▶ [Problem to solve]
Among the entries below, copy only the span from the line containing "What Blender Python" through the line containing "col = sc.collection". Do so exactly, and skip the pictures.

═════ Raw records

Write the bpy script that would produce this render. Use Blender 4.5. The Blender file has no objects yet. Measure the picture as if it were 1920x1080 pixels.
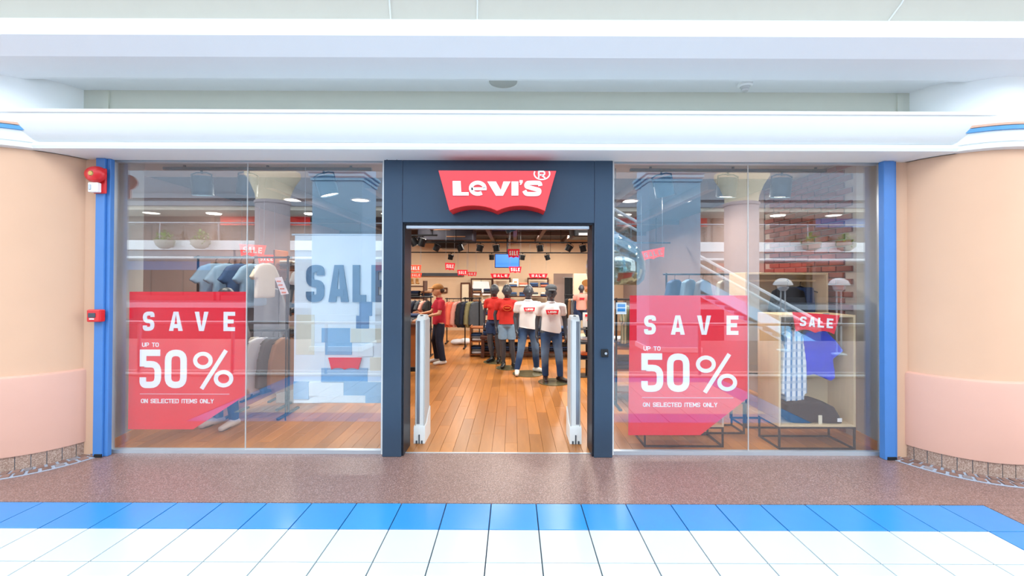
import bpy, bmesh, math, random
from mathutils import Vector, Matrix, noise
random.seed(4)
PI = math.pi
S = bpy.context.scene
COL = S.collection

# ------------------------------------------------------------------ camera
FPX, CX, CY, PITCH, ROLL, EYE = 804.0, 962.0, 517.5, 0.0087, 0.0035, 1.65
cam_d = bpy.data.cameras.new('camera')
cam_d.sensor_width = 36
cam_d.lens = FPX / 1920 * 36
cam_d.shift_x = (960 - CX) / 1920
cam_d.shift_y = (CY - 540) / 1920
cam_d.clip_start = 0.05
cam = bpy.data.objects.new('camera', cam_d)
COL.objects.link(cam)
cam.matrix_world = Matrix.Translation((0, 0, EYE)) @ Matrix.Rotation(PI / 2 + PITCH, 4, 'X') @ Matrix.Rotation(ROLL, 4, 'Z')
S.camera = cam

# ------------------------------------------------------------------ sky and exposure
W = bpy.data.worlds.new('world')
S.world = W
W.use_nodes = True
bg = W.node_tree.nodes['Background']
bg.inputs[0].default_value = (0.90, 0.955, 1.0, 1)
bg.inputs[1].default_value = 4.0
S.view_settings.view_transform = 'Standard'
S.view_settings.look = 'None'
S.view_settings.gamma = 1
S.view_settings.use_curve_mapping = False
S.view_settings.exposure = 0.0

def light(kind, name, loc, energy, color=(1, .90, .78), size=.3, rot=(0, 0, 0), spot=2.2):
    d = bpy.data.lights.new(name, kind)
    d.energy = energy
    d.color = color
    if kind == 'AREA':
        d.shape = 'DISK'; d.size = size
    elif kind == 'SPOT':
        d.spot_size = spot; d.spot_blend = .5; d.shadow_soft_size = size
    else:
        d.shadow_soft_size = size
    o = bpy.data.objects.new(name, d)
    COL.objects.link(o)
    o.location = loc
    o.rotation_euler = rot
    return o

# mall downlights (in the ceiling over the walkway, in front of the shop)
MALL_W = 60
SHOP_W = 44

# ------------------------------------------------------------------ pixel -> point at a real depth
def ray(px, py):
    X, Y = px - CX, py - CY
    c, s = math.cos(ROLL), math.sin(ROLL)
    X, Y = X * c + Y * s, -X * s + Y * c
    x, y, z = X / FPX, 1, -Y / FPX
    c, s = math.cos(PITCH), math.sin(PITCH)
    return Vector((x, c * y - s * z, s * y + c * z))
def at(px, py, Y):
    r = ray(px, py); t = Y / r.y
    return Vector((r.x * t, Y, EYE + r.z * t))
def fl(px, py, z=0.0):
    r = ray(px, py); t = (z - EYE) / r.z
    return Vector((r.x * t, r.y * t, z))

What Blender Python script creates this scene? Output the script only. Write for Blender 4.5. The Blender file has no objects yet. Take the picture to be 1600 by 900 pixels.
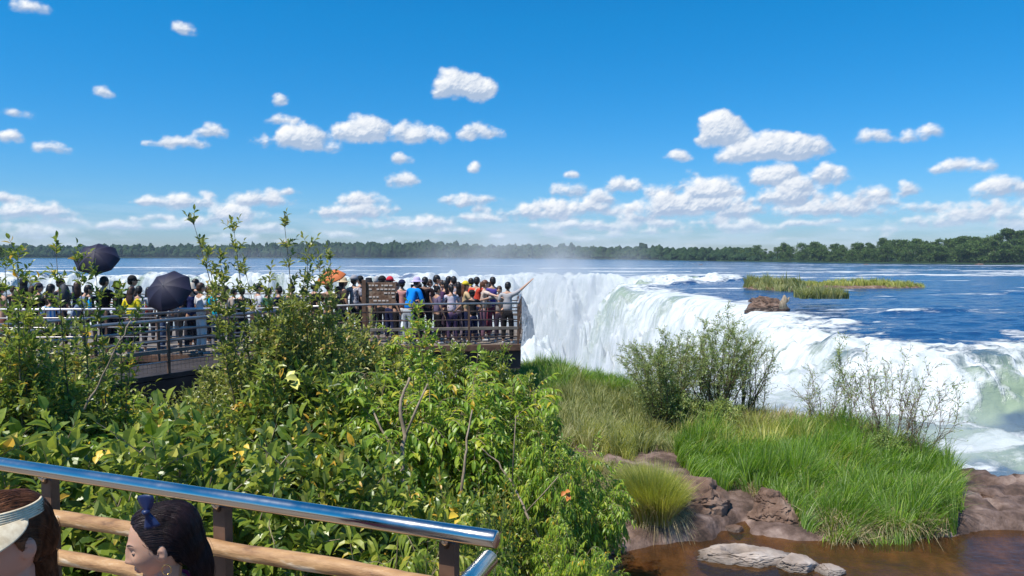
import bpy, bmesh, math, random
import numpy as np
from mathutils import Vector, Matrix
R = math.radians
random.seed(7)
rng = np.random.default_rng(11)
sc = bpy.context.scene
col = sc.collection

# ------------------------------------------------------------------ camera
F = 1164.0                       # focal length of the photograph in its own pixels
PITCH = math.atan(54 / F)
cam = bpy.data.objects.new('camera', bpy.data.cameras.new('camera'))
col.objects.link(cam)
cam.location = (0, 0, 0)         # z = 0 is eye level: 2.1 m above the near deck, 4 m above the river
cam.rotation_euler = (math.pi / 2 - PITCH, 0, 0)
cam.data.lens = 36 * F / 1600
cam.data.clip_start = 0.05
cam.data.clip_end = 9000
sc.camera = cam

# ------------------------------------------------------------------ light
SUN_AZ, SUN_EL = R(-128), R(62)
sund = Vector((math.sin(SUN_AZ) * math.cos(SUN_EL), math.cos(SUN_AZ) * math.cos(SUN_EL), math.sin(SUN_EL)))
sl = bpy.data.lights.new('sun', 'SUN')
sun = bpy.data.objects.new('sun', sl)
col.objects.link(sun)
sl.energy = 5.0
sl.angle = R(0.5)
sl.color = (1.0, 0.955, 0.88)
sun.rotation_euler = sund.to_track_quat('Z', 'Y').to_euler()
sun.location = (-30, -20, 60)
sc.view_settings.view_transform = 'Standard'
sc.view_settings.look = 'None'
sc.view_settings.gamma = 1
sc.view_settings.exposure = 0.22
sc.view_settings.use_curve_mapping = False
sc.cycles.use_denoising = True
sc.cycles.max_bounces = 6
sc.cycles.diffuse_bounces = 2
sc.cycles.glossy_bounces = 3
sc.cycles.transmission_bounces = 4
sc.cycles.transparent_max_bounces = 6
sc.cycles.volume_bounces = 1

CLOUDS = [(723,132,52,24),(752,203,34,16),(562,198,50,24),(650,208,62,16),(450,186,38,9),(462,214,70,20),(335,204,32,12),
 (275,220,56,12),(290,42,18,11),(162,142,15,10),(50,8,38,12),(24,177,38,7),(82,228,34,11),(18,214,18,11),(435,155,11,10),
 (627,247,20,9),(629,278,29,14),(742,260,8,10),(730,313,27,13),(454,299,22,6),(325,304,17,8),(894,273,14,6),(885,295,34,13),
 (972,287,36,15),(1061,242,24,9),(1135,200,36,28),(1205,226,98,27),(1363,210,38,13),(1440,206,38,15),(1500,258,62,13),
 (1565,292,62,18),(1420,290,22,14),(1085,288,78,26),(1115,314,62,18),(1045,318,52,22),(1212,272,38,24),(1292,270,40,19),
 (1245,300,74,22),(1360,300,34,13),(1300,325,110,14),(850,322,75,17),(372,332,54,17),(310,344,56,10),(62,325,66,15),
 (92,342,54,8),(520,330,44,13),(604,325,26,9),(650,347,90,14),(1530,335,96,16),(1450,345,80,10),(190,350,60,9),(900,350,90,10),(1150,352,100,10)]


def make_world():
    w = bpy.data.worlds.new('World')
    sc.world = w
    w.use_nodes = True
    nt = w.node_tree
    nt.nodes.clear()
    N = nt.nodes.new
    L = nt.links.new

    def m(op, a=None, b=None, c=None, clamp=False):
        n = N('ShaderNodeMath')
        n.operation = op
        n.use_clamp = clamp
        for i, v in enumerate((a, b, c)):
            if v is None:
                continue
            if isinstance(v, (int, float)):
                n.inputs[i].default_value = v
            else:
                L(v, n.inputs[i])
        return n.outputs[0]

    def vm(op, a=None, b=None):
        n = N('ShaderNodeVectorMath')
        n.operation = op
        for i, v in enumerate((a, b)):
            if v is None:
                continue
            if isinstance(v, (tuple, list)):
                n.inputs[i].default_value = v
            else:
                L(v, n.inputs[i])
        return n.outputs['Value'] if op == 'LENGTH' else n.outputs[0]

    tc = N('ShaderNodeTexCoord')
    sep = N('ShaderNodeSeparateXYZ')
    L(tc.outputs['Generated'], sep.inputs[0])
    el = m('ARCSINE', sep.outputs[2])

    sky = N('ShaderNodeTexSky')
    sky.sky_type = 'NISHITA'
    sky.sun_disc = False
    sky.sun_elevation = SUN_EL
    sky.sun_rotation = SUN_AZ
    sky.altitude = 200
    sky.air_density = 1.0
    sky.dust_density = 0.25
    sky.ozone_density = 2.2
    hs = N('ShaderNodeHueSaturation')
    hs.inputs['Saturation'].default_value = 1.42
    hs.inputs['Value'].default_value = 1.0
    L(sky.outputs[0], hs.inputs['Color'])
    hf = N('ShaderNodeMapRange')
    L(el, hf.inputs[0])
    hf.inputs[1].default_value = 0.0
    hf.inputs[2].default_value = .30
    tm = N('ShaderNodeMixRGB')
    L(hf.outputs[0], tm.inputs[0])
    tm.inputs[1].default_value = (.60, .76, 1.28, 1)
    tm.inputs[2].default_value = (.22, 1.34, 1.5, 1)
    tint = vm('MULTIPLY', hs.outputs[0], tm.outputs[0])
    bg = N('ShaderNodeBackground')
    bg.inputs[1].default_value = .086
    L(tint, bg.inputs[0])
    out = N('ShaderNodeOutputWorld')
    L(bg.outputs[0], out.inputs[0])


make_world()


# ------------------------------------------------------------------ helpers
def W(px, py, Y):
    """The point of the world at forward distance Y that the photograph shows at (px, py)."""
    u = (px - 800) / F
    v = (450 - py) / F
    y = math.cos(PITCH) + math.sin(PITCH) * v
    z = math.cos(PITCH) * v - math.sin(PITCH)
    return Vector((u / y * Y, Y, z / y * Y))


def G(px, py, z0):
    """The point on the level z0 seen at (px, py)."""
    p = W(px, py, 1.0)
    return p * (z0 / p.z)


def PX(x, y):
    return 800 + F * x / y


def tag(o, label=None, cat=None, group=None, kind=None):
    if label: o['label'] = label
    if cat: o['category'] = cat
    if group: o['group'] = group
    if kind: o['kind'] = kind
    return o


def empty(name, loc=(0, 0, 0), rz=0.0):
    o = bpy.data.objects.new(name, None)
    o.empty_display_size = .1
    col.objects.link(o)
    o.location = loc
    o.rotation_euler = (0, 0, rz)
    return o


def mesh_obj(name, me, mat=None, parent=None, smooth=True):
    o = bpy.data.objects.new(name, me)
    col.objects.link(o)
    if mat is not None:
        me.materials.clear()
        for mm in (mat if isinstance(mat, (list, tuple)) else [mat]):
            me.materials.append(mm)
    if parent is not None:
        o.parent = parent
    if smooth:
        me.shade_smooth()
    return o


def np_mesh(name, V, faces4=None, faces3=None, midx=None):
    me = bpy.data.meshes.new(name)
    V = np.asarray(V, np.float32)
    loops = []
    starts = []
    tot = 0
    n4 = 0 if faces4 is None else len(faces4)
    n3 = 0 if faces3 is None else len(faces3)
    if n4:
        loops.append(np.asarray(faces4, np.int32).ravel())
        starts.append(np.arange(n4, dtype=np.int32) * 4)
        tot = n4 * 4
    if n3:
        loops.append(np.asarray(faces3, np.int32).ravel())
        starts.append(np.arange(n3, dtype=np.int32) * 3 + tot)
    loops = np.concatenate(loops)
    starts = np.concatenate(starts)
    me.vertices.add(len(V))
    me.vertices.foreach_set('co', V.ravel())
    me.loops.add(len(loops))
    me.loops.foreach_set('vertex_index', loops)
    me.polygons.add(n4 + n3)
    me.polygons.foreach_set('loop_start', starts)
    if midx is not None:
        me.polygons.foreach_set('material_index', np.asarray(midx, np.int32))
    me.update(calc_edges=True)
    me.validate()
    return me


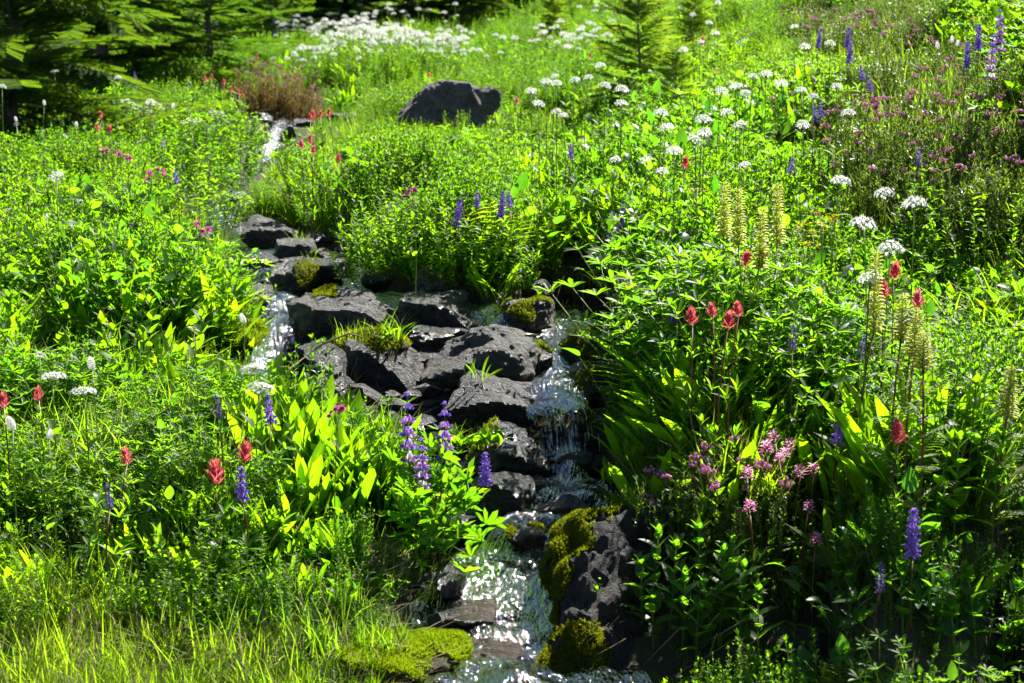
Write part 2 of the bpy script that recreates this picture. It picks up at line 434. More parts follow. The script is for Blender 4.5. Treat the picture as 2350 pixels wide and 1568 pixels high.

══════════

▶ [Solution for this problem]
What Blender Python script creates this scene? Output the script only. Write for Blender 4.5. The Blender file has no objects yet. Take the picture to be 1600 by 900 pixels.
import bpy, bmesh, math, random
import numpy as np
from mathutils import Vector, Matrix
R = math.radians
random.seed(7)
rng = np.random.default_rng(11)
sc = bpy.context.scene
col = sc.collection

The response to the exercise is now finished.